Repeat exactly the lines running from the line that contains "Write part 3" to the line that contains "o = b.obj('printed_box', [M['casewhite'], M['paper']]);"; include both ends and add nothing.

--- START ---

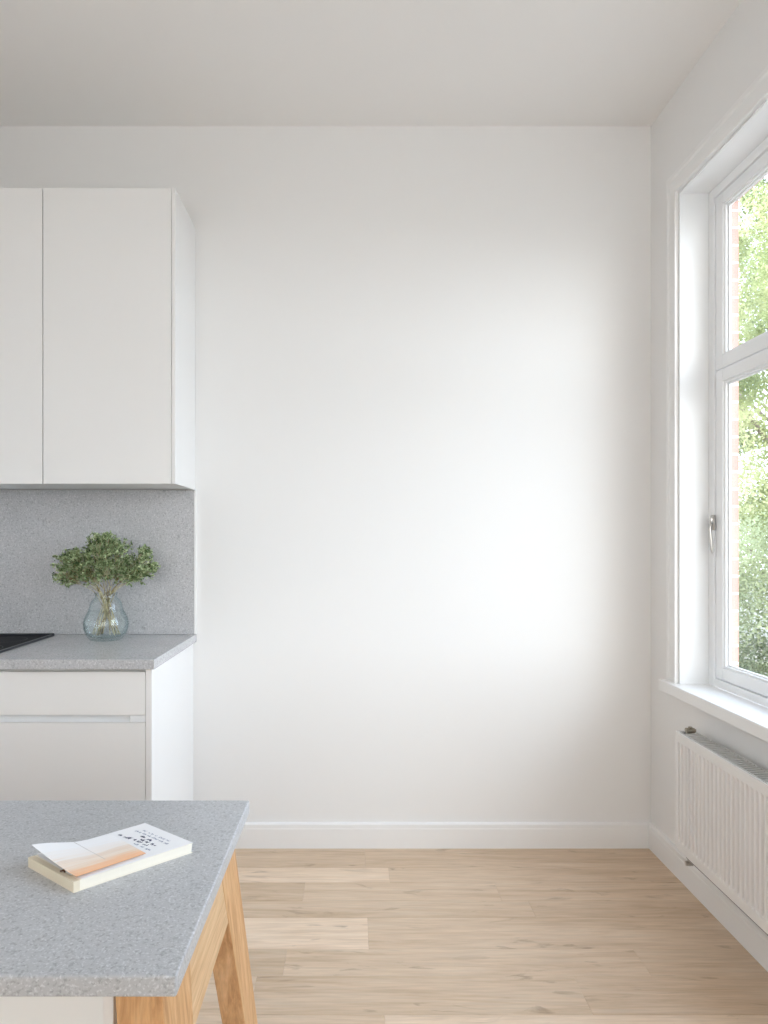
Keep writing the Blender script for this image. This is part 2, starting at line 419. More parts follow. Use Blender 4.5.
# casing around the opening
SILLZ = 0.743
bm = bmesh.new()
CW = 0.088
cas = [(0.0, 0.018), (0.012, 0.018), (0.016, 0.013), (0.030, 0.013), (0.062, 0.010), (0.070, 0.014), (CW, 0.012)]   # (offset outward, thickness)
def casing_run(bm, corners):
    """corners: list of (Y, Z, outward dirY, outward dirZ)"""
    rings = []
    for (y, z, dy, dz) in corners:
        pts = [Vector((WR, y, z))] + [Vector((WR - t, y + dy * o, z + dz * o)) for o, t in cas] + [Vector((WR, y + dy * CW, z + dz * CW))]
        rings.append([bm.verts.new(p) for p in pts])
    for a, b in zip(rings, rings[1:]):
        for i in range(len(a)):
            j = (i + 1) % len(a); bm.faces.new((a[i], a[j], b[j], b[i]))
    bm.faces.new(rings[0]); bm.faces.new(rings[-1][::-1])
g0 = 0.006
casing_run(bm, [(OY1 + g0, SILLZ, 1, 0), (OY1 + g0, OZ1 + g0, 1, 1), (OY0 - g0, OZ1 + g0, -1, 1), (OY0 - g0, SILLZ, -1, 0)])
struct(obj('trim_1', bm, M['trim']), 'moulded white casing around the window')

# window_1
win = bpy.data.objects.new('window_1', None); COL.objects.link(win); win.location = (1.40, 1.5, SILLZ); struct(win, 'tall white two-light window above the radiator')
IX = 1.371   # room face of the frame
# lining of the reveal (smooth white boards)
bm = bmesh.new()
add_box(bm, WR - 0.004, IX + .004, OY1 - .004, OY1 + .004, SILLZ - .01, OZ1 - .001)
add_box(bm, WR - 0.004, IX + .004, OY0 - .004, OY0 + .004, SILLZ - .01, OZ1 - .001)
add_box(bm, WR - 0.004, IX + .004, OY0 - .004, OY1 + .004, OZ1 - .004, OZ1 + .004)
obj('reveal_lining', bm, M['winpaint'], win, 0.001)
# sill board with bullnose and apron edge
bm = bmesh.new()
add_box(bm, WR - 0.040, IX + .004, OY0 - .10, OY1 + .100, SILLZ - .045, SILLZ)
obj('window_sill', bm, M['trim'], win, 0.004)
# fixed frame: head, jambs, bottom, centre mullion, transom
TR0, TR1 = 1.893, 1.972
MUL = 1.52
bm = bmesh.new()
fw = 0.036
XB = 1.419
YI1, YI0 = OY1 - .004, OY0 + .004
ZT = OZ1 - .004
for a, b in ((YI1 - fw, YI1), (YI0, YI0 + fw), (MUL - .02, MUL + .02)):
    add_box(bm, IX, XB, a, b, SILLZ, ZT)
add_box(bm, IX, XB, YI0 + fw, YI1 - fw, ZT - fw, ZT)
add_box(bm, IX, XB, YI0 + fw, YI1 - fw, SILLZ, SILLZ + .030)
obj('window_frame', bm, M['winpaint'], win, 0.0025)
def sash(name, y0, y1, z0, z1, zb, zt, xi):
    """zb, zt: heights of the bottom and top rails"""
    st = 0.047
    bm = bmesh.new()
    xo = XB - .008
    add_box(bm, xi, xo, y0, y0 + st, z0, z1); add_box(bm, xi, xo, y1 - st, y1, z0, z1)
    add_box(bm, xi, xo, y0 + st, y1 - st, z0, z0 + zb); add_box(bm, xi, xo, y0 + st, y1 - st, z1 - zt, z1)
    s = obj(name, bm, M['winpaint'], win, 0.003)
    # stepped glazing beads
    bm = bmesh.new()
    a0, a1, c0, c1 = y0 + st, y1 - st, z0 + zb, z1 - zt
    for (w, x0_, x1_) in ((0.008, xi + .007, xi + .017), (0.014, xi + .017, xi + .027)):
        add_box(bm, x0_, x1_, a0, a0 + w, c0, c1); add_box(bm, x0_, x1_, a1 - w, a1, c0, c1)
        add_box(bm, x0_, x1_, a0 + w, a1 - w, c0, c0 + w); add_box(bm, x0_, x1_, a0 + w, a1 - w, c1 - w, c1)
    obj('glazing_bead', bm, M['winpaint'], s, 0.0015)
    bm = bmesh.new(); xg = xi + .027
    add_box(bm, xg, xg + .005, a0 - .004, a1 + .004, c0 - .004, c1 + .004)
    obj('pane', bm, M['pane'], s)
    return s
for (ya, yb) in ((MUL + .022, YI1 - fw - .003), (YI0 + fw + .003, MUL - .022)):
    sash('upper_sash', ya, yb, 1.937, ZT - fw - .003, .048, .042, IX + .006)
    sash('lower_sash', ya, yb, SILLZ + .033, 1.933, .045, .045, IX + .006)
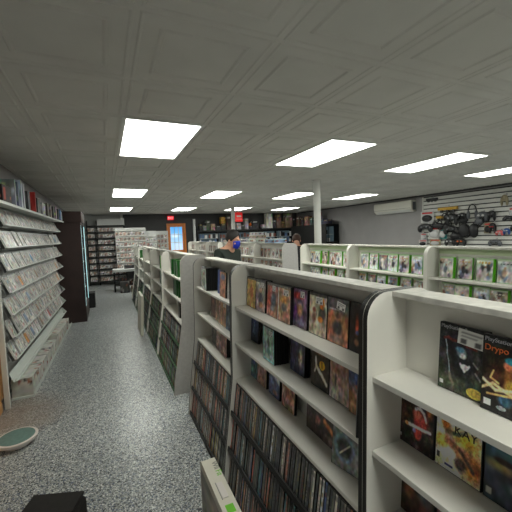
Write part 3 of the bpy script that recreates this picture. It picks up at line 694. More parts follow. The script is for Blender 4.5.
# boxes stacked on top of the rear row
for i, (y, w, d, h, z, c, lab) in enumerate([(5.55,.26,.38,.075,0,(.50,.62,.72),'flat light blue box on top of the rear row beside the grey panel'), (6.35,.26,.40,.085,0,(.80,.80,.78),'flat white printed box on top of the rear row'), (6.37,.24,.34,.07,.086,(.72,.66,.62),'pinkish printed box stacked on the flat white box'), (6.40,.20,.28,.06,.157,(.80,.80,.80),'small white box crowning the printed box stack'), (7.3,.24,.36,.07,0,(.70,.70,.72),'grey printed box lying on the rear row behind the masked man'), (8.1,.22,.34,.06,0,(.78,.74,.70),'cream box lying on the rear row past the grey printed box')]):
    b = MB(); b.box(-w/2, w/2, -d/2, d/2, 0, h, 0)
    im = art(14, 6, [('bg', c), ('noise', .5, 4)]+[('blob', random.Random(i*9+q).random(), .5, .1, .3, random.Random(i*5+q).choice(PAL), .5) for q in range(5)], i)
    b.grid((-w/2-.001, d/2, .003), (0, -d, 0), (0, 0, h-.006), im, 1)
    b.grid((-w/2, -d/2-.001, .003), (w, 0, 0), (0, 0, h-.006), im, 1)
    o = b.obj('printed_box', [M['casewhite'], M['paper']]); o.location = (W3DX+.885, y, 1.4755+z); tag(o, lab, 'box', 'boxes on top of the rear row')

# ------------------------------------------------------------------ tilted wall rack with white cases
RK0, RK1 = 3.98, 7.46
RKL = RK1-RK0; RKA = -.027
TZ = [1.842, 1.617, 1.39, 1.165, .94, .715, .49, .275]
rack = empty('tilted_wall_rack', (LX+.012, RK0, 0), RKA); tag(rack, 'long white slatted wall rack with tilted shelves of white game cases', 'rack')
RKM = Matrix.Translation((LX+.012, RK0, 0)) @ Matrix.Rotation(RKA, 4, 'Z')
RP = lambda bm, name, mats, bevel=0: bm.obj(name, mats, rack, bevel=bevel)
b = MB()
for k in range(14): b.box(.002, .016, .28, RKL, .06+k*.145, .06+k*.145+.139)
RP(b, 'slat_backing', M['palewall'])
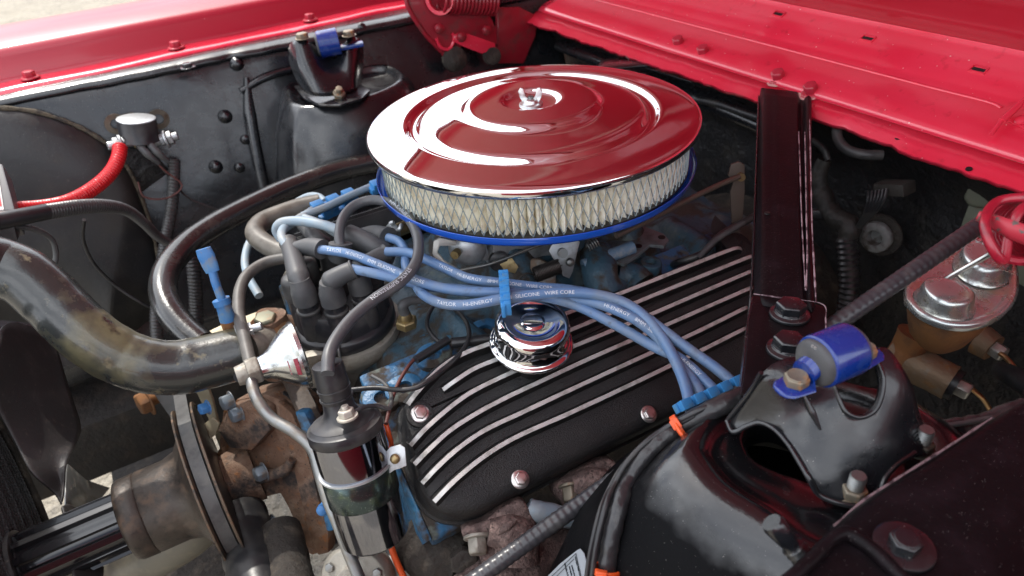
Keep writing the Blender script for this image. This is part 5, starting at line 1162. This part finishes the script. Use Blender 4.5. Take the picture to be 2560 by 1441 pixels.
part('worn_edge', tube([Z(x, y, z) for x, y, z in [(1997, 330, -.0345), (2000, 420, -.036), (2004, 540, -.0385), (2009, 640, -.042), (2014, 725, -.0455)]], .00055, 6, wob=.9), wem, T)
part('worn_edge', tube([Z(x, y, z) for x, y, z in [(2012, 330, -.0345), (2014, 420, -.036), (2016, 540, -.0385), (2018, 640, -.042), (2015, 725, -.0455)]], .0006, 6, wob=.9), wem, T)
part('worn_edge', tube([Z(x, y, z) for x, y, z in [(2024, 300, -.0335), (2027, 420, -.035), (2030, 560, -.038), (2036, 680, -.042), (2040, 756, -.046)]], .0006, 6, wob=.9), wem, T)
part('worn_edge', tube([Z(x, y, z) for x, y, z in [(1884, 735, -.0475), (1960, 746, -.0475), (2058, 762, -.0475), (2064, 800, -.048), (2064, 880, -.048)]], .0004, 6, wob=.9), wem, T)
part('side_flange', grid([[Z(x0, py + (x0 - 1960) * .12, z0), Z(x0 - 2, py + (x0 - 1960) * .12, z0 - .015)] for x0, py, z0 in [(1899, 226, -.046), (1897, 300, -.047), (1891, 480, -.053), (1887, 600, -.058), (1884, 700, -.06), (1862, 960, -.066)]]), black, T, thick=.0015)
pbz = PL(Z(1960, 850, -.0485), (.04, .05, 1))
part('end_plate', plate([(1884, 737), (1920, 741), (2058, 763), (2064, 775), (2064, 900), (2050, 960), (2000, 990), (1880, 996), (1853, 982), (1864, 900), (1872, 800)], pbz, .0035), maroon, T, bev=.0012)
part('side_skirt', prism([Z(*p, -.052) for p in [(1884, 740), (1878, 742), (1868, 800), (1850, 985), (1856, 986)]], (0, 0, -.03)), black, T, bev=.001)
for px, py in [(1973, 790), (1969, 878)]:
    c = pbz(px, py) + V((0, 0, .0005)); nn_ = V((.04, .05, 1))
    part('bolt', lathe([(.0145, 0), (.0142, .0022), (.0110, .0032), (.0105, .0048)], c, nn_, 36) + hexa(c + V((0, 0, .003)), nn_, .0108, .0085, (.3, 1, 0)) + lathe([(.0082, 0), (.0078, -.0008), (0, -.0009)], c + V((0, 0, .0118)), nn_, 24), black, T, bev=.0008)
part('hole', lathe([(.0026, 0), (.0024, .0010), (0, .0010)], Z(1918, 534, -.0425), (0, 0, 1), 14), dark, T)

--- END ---

• Complete answer
Write part 3 of the bpy script that recreates this picture. It picks up at line 694. More parts follow. The script is for Blender 4.5.
# boxes stacked on top of the rear row
for i, (y, w, d, h, z, c, lab) in enumerate([(5.55,.26,.38,.075,0,(.50,.62,.72),'flat light blue box on top of the rear row beside the grey panel'), (6.35,.26,.40,.085,0,(.80,.80,.78),'flat white printed box on top of the rear row'), (6.37,.24,.34,.07,.086,(.72,.66,.62),'pinkish printed box stacked on the flat white box'), (6.40,.20,.28,.06,.157,(.80,.80,.80),'small white box crowning the printed box stack'), (7.3,.24,.36,.07,0,(.70,.70,.72),'grey printed box lying on the rear row behind the masked man'), (8.1,.22,.34,.06,0,(.78,.74,.70),'cream box lying on the rear row past the grey printed box')]):
    b = MB(); b.box(-w/2, w/2, -d/2, d/2, 0, h, 0)
    im = art(14, 6, [('bg', c), ('noise', .5, 4)]+[('blob', random.Random(i*9+q).random(), .5, .1, .3, random.Random(i*5+q).choice(PAL), .5) for q in range(5)], i)
    b.grid((-w/2-.001, d/2, .003), (0, -d, 0), (0, 0, h-.006), im, 1)
    b.grid((-w/2, -d/2-.001, .003), (w, 0, 0), (0, 0, h-.006), im, 1)
    o = b.obj('printed_box', [M['casewhite'], M['paper']]); o.location = (W3DX+.885, y, 1.4755+z); tag(o, lab, 'box', 'boxes on top of the rear row')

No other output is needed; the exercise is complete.